WHAT TO DO:
Start at the first line of the material below and retype each line through the one containing "SC = bpy.context.scene", exactly.

── SOURCE EXCERPT

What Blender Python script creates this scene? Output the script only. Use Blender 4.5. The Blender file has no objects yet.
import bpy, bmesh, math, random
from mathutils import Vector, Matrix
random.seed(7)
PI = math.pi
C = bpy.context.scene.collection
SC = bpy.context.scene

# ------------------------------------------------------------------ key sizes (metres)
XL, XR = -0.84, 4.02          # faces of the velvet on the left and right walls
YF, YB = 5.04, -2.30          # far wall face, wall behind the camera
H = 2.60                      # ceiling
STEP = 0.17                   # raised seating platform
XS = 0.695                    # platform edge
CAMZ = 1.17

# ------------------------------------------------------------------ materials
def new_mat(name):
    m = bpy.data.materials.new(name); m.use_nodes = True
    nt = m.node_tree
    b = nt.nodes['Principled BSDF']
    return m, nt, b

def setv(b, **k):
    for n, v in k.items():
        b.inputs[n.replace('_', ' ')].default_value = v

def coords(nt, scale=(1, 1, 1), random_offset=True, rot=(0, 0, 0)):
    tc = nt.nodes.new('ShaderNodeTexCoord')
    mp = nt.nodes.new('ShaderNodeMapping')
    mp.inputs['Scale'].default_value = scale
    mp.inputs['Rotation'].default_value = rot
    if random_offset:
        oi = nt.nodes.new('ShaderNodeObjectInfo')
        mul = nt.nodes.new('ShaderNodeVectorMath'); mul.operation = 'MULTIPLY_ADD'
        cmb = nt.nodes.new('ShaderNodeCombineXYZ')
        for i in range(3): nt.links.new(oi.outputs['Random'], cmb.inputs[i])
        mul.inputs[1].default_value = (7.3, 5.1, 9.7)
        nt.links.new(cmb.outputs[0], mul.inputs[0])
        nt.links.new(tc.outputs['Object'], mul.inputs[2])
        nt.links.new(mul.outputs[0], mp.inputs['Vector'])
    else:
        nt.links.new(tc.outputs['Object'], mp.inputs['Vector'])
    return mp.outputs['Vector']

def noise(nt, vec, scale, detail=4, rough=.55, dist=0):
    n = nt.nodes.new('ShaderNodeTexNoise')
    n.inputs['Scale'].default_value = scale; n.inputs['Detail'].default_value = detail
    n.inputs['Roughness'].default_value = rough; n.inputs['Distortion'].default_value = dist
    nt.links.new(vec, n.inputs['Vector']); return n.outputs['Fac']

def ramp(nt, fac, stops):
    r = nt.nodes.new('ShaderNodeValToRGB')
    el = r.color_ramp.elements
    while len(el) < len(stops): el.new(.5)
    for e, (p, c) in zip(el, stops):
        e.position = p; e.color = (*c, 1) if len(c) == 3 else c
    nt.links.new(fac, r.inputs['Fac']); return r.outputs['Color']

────

SOLUTION:
What Blender Python script creates this scene? Output the script only. Use Blender 4.5. The Blender file has no objects yet.
import bpy, bmesh, math, random
from mathutils import Vector, Matrix
random.seed(7)
PI = math.pi
C = bpy.context.scene.collection
SC = bpy.context.scene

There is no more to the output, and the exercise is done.